Write the data out again exactly, with no pictures.

───

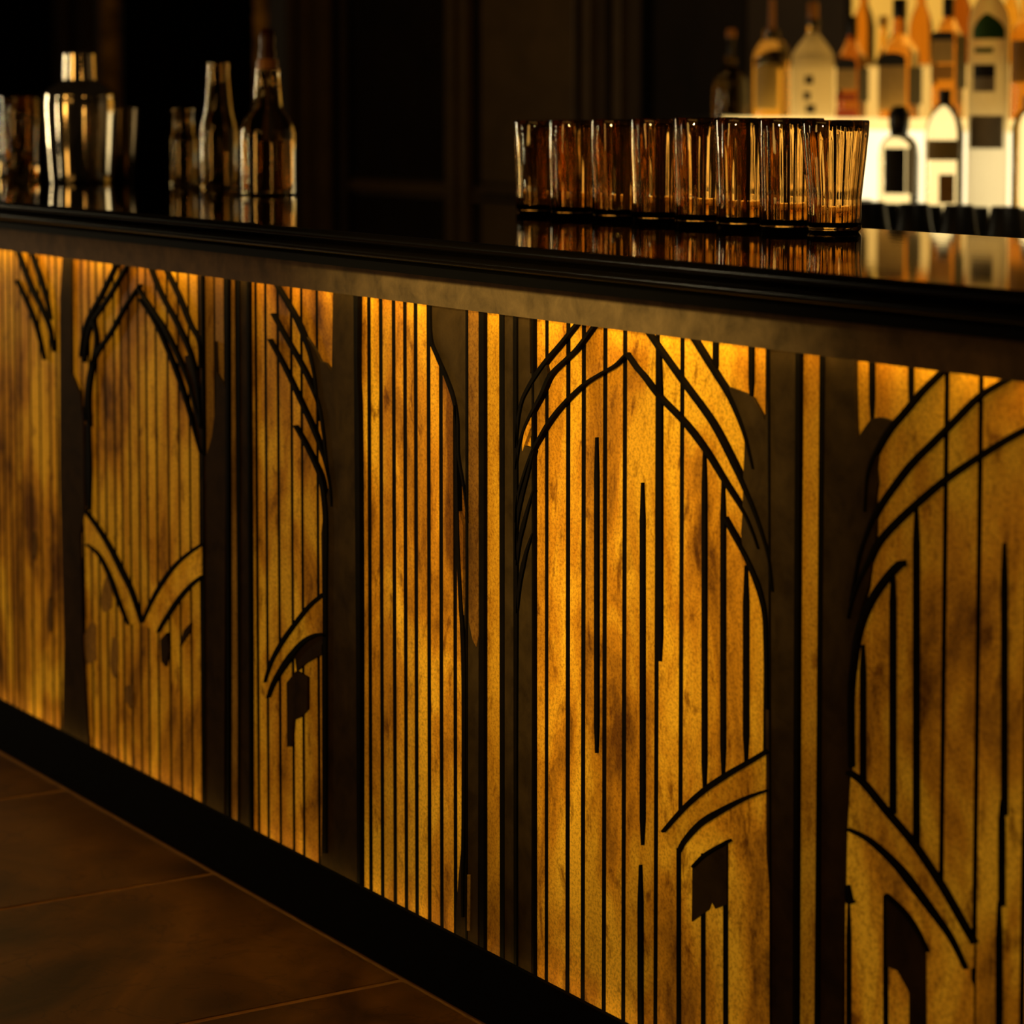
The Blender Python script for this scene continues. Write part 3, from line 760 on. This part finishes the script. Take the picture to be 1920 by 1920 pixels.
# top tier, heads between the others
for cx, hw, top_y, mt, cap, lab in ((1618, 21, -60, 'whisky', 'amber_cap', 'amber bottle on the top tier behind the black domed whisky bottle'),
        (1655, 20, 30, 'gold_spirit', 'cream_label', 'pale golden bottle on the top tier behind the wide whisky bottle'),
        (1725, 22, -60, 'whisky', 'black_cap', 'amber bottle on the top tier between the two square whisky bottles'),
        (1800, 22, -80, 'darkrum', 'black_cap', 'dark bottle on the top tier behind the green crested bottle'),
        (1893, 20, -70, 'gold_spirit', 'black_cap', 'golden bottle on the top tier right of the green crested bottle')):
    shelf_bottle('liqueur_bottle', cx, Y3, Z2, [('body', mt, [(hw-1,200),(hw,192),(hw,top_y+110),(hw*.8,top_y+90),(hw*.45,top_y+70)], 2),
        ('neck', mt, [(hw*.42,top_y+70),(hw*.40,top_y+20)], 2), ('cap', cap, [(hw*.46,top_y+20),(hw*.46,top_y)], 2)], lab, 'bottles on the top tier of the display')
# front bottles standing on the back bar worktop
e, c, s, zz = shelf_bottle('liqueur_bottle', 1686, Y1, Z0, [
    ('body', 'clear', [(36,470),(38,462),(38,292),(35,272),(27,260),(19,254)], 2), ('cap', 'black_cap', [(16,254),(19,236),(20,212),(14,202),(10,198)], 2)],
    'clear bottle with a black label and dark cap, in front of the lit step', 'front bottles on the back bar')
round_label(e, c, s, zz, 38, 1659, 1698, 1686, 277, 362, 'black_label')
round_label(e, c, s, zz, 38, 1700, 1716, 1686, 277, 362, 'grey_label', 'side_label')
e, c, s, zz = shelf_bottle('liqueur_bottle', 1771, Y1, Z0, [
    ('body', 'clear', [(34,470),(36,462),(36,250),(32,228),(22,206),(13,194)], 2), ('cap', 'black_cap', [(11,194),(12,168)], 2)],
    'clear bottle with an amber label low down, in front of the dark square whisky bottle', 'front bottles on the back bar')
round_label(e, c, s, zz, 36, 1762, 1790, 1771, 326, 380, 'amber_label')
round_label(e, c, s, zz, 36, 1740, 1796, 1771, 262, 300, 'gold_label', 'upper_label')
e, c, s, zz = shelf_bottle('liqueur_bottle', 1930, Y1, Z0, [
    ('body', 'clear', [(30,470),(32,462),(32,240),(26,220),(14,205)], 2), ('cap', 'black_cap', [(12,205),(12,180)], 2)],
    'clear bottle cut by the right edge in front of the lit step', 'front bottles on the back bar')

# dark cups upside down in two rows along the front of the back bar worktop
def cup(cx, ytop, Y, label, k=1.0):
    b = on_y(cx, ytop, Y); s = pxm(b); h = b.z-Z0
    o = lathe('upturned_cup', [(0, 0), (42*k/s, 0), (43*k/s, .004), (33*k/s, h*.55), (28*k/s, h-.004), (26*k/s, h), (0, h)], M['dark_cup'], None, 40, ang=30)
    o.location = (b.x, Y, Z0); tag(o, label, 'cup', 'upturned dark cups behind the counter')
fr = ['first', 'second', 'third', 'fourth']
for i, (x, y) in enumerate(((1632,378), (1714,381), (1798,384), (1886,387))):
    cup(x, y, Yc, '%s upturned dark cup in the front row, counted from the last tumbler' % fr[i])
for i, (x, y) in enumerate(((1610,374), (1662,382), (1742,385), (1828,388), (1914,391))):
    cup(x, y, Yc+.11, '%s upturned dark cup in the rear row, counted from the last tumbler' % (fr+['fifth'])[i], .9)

───

> **Exercise response**
The Blender Python script for this scene continues. Write part 3, from line 760 on. This part finishes the script. Take the picture to be 1920 by 1920 pixels.
# top tier, heads between the others
for cx, hw, top_y, mt, cap, lab in ((1618, 21, -60, 'whisky', 'amber_cap', 'amber bottle on the top tier behind the black domed whisky bottle'),
        (1655, 20, 30, 'gold_spirit', 'cream_label', 'pale golden bottle on the top tier behind the wide whisky bottle'),
        (1725, 22, -60, 'whisky', 'black_cap', 'amber bottle on the top tier between the two square whisky bottles'),
        (1800, 22, -80, 'darkrum', 'black_cap', 'dark bottle on the top tier behind the green crested bottle'),
        (1893, 20, -70, 'gold_spirit', 'black_cap', 'golden bottle on the top tier right of the green crested bottle')):
    shelf_bottle('liqueur_bottle', cx, Y3, Z2, [('body', mt, [(hw-1,200),(hw,192),(hw,top_y+110),(hw*.8,top_y+90),(hw*.45,top_y+70)], 2),
        ('neck', mt, [(hw*.42,top_y+70),(hw*.40,top_y+20)], 2), ('cap', cap, [(hw*.46,top_y+20),(hw*.46,top_y)], 2)], lab, 'bottles on the top tier of the display')
# front bottles standing on the back bar worktop
e, c, s, zz = shelf_bottle('liqueur_bottle', 1686, Y1, Z0, [
    ('body', 'clear', [(36,470),(38,462),(38,292),(35,272),(27,260),(19,254)], 2), ('cap', 'black_cap', [(16,254),(19,236),(20,212),(14,202),(10,198)], 2)],
    'clear bottle with a black label and dark cap, in front of the lit step', 'front bottles on the back bar')
round_label(e, c, s, zz, 38, 1659, 1698, 1686, 277, 362, 'black_label')
round_label(e, c, s, zz, 38, 1700, 1716, 1686, 277, 362, 'grey_label', 'side_label')
e, c, s, zz = shelf_bottle('liqueur_bottle', 1771, Y1, Z0, [
    ('body', 'clear', [(34,470),(36,462),(36,250),(32,228),(22,206),(13,194)], 2), ('cap', 'black_cap', [(11,194),(12,168)], 2)],
    'clear bottle with an amber label low down, in front of the dark square whisky bottle', 'front bottles on the back bar')
round_label(e, c, s, zz, 36, 1762, 1790, 1771, 326, 380, 'amber_label')
round_label(e, c, s, zz, 36, 1740, 1796, 1771, 262, 300, 'gold_label', 'upper_label')
e, c, s, zz = shelf_bottle('liqueur_bottle', 1930, Y1, Z0, [
    ('body', 'clear', [(30,470),(32,462),(32,240),(26,220),(14,205)], 2), ('cap', 'black_cap', [(12,205),(12,180)], 2)],
    'clear bottle cut by the right edge in front of the lit step', 'front bottles on the back bar')

# dark cups upside down in two rows along the front of the back bar worktop
def cup(cx, ytop, Y, label, k=1.0):
    b = on_y(cx, ytop, Y); s = pxm(b); h = b.z-Z0
    o = lathe('upturned_cup', [(0, 0), (42*k/s, 0), (43*k/s, .004), (33*k/s, h*.55), (28*k/s, h-.004), (26*k/s, h), (0, h)], M['dark_cup'], None, 40, ang=30)
    o.location = (b.x, Y, Z0); tag(o, label, 'cup', 'upturned dark cups behind the counter')
fr = ['first', 'second', 'third', 'fourth']
for i, (x, y) in enumerate(((1632,378), (1714,381), (1798,384), (1886,387))):
    cup(x, y, Yc, '%s upturned dark cup in the front row, counted from the last tumbler' % fr[i])
for i, (x, y) in enumerate(((1610,374), (1662,382), (1742,385), (1828,388), (1914,391))):
    cup(x, y, Yc+.11, '%s upturned dark cup in the rear row, counted from the last tumbler' % (fr+['fifth'])[i], .9)